• _Information shown_
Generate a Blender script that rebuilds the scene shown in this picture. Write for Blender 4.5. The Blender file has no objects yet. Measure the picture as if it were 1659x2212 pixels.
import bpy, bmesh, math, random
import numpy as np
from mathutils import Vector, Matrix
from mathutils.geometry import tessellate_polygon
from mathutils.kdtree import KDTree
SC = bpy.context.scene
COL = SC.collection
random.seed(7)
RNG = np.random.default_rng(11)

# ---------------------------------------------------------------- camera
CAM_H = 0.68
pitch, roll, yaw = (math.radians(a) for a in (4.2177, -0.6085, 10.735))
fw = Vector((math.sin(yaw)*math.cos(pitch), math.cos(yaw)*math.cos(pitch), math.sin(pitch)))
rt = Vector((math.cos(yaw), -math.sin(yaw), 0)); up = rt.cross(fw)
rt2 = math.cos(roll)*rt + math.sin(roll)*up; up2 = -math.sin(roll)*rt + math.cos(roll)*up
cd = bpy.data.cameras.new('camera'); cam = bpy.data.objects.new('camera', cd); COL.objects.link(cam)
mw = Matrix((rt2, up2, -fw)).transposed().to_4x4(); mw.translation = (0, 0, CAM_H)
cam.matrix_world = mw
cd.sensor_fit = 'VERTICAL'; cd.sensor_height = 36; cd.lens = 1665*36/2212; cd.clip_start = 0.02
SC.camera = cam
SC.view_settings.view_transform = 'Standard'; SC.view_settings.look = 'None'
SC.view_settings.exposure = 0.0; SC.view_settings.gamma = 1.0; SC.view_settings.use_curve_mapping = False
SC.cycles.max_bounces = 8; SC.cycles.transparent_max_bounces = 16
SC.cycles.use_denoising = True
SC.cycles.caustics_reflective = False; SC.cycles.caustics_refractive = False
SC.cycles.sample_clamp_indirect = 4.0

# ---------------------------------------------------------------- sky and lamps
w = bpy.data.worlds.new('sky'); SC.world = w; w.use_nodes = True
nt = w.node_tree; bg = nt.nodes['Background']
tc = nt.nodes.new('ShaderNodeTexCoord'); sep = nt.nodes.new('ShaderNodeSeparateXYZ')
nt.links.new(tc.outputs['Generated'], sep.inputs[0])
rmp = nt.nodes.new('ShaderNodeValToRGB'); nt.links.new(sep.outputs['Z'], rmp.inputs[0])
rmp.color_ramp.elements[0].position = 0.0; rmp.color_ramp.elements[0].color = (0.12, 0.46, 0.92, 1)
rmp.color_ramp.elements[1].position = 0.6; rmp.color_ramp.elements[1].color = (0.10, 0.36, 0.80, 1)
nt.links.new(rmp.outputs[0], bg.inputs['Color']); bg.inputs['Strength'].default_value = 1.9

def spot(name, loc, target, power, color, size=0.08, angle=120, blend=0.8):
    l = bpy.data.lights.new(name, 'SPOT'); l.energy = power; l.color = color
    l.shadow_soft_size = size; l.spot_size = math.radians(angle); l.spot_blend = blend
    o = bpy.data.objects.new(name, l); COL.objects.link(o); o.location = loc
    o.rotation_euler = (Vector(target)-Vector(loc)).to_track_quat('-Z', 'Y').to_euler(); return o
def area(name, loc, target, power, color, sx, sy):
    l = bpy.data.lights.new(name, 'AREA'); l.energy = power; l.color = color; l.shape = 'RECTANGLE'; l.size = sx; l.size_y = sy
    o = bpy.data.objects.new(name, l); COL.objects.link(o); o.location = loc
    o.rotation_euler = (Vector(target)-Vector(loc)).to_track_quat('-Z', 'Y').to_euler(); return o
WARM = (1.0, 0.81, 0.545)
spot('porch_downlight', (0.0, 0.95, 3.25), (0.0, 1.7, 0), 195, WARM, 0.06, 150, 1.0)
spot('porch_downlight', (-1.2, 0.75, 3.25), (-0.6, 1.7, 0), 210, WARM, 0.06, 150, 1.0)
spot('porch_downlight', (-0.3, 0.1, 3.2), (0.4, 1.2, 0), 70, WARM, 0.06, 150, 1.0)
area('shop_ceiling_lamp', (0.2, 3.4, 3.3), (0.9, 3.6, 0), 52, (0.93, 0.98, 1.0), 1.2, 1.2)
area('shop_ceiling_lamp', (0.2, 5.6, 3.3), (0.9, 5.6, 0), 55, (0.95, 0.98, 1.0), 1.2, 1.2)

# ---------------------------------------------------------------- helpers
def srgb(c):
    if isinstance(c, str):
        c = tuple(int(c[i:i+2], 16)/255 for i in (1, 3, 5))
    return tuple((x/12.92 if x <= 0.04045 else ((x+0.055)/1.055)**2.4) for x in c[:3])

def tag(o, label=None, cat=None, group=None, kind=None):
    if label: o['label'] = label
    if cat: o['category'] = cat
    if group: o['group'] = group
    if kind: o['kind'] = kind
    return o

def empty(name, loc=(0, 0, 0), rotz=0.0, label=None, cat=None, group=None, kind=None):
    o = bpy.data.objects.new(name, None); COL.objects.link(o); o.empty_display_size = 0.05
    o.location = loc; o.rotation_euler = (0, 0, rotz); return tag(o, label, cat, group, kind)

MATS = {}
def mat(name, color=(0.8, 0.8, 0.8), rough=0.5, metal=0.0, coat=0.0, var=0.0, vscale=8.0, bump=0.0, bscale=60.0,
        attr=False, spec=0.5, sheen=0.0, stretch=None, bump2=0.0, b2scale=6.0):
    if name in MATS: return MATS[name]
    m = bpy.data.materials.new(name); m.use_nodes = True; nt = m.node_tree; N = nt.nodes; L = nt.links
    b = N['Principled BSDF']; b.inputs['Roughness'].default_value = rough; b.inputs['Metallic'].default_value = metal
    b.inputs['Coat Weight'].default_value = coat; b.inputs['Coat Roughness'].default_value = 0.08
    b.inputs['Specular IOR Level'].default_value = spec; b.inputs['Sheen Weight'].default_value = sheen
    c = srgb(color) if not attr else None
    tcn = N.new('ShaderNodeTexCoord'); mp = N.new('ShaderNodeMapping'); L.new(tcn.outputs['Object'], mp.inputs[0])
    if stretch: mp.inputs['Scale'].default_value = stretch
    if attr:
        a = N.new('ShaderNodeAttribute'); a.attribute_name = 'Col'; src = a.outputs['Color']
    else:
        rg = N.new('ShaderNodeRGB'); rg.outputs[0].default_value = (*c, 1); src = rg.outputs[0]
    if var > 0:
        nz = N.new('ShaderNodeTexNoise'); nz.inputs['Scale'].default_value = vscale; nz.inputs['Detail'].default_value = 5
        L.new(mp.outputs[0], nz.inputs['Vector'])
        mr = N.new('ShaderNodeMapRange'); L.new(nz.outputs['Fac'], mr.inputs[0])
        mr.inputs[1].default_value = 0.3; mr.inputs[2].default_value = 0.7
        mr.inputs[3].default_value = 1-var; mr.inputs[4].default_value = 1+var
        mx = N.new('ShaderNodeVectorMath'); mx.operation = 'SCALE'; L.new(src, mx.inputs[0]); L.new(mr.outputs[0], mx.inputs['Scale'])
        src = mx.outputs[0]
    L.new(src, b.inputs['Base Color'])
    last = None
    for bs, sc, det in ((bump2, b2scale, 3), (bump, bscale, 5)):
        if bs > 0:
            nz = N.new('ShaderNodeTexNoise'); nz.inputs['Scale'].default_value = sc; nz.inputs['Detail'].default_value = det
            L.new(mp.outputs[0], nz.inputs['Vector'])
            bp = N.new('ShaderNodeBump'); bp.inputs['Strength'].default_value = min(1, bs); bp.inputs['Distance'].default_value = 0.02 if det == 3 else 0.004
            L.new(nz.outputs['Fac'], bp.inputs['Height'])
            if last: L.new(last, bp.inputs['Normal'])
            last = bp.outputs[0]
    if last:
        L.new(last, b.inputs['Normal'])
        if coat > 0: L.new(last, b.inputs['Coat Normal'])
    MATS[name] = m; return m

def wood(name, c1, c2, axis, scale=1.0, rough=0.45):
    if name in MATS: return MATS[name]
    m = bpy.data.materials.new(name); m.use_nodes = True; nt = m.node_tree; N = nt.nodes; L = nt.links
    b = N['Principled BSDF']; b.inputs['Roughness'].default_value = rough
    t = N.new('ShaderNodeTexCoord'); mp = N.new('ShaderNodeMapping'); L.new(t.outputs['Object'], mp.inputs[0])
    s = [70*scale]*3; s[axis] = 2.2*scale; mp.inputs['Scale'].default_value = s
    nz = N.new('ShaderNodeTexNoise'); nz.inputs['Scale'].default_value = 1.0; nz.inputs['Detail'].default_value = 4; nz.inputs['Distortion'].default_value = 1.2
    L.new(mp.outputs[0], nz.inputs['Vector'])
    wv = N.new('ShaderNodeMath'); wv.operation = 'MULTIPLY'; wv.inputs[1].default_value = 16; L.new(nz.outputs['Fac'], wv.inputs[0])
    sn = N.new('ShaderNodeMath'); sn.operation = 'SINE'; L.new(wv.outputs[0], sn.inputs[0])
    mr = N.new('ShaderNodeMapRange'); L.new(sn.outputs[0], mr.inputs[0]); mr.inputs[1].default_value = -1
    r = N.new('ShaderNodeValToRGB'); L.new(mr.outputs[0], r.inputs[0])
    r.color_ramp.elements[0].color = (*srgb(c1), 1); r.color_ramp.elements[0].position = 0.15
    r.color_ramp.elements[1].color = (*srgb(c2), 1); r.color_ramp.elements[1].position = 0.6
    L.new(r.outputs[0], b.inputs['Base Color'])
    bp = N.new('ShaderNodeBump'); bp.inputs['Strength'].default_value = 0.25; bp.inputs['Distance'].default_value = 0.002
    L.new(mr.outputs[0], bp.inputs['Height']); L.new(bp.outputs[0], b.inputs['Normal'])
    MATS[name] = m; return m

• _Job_
Restate the first line and every line after it, word for word, stopping once the line with "RNG = np.random.default_rng(11)" is done.

• _Final result_
Generate a Blender script that rebuilds the scene shown in this picture. Write for Blender 4.5. The Blender file has no objects yet. Measure the picture as if it were 1659x2212 pixels.
import bpy, bmesh, math, random
import numpy as np
from mathutils import Vector, Matrix
from mathutils.geometry import tessellate_polygon
from mathutils.kdtree import KDTree
SC = bpy.context.scene
COL = SC.collection
random.seed(7)
RNG = np.random.default_rng(11)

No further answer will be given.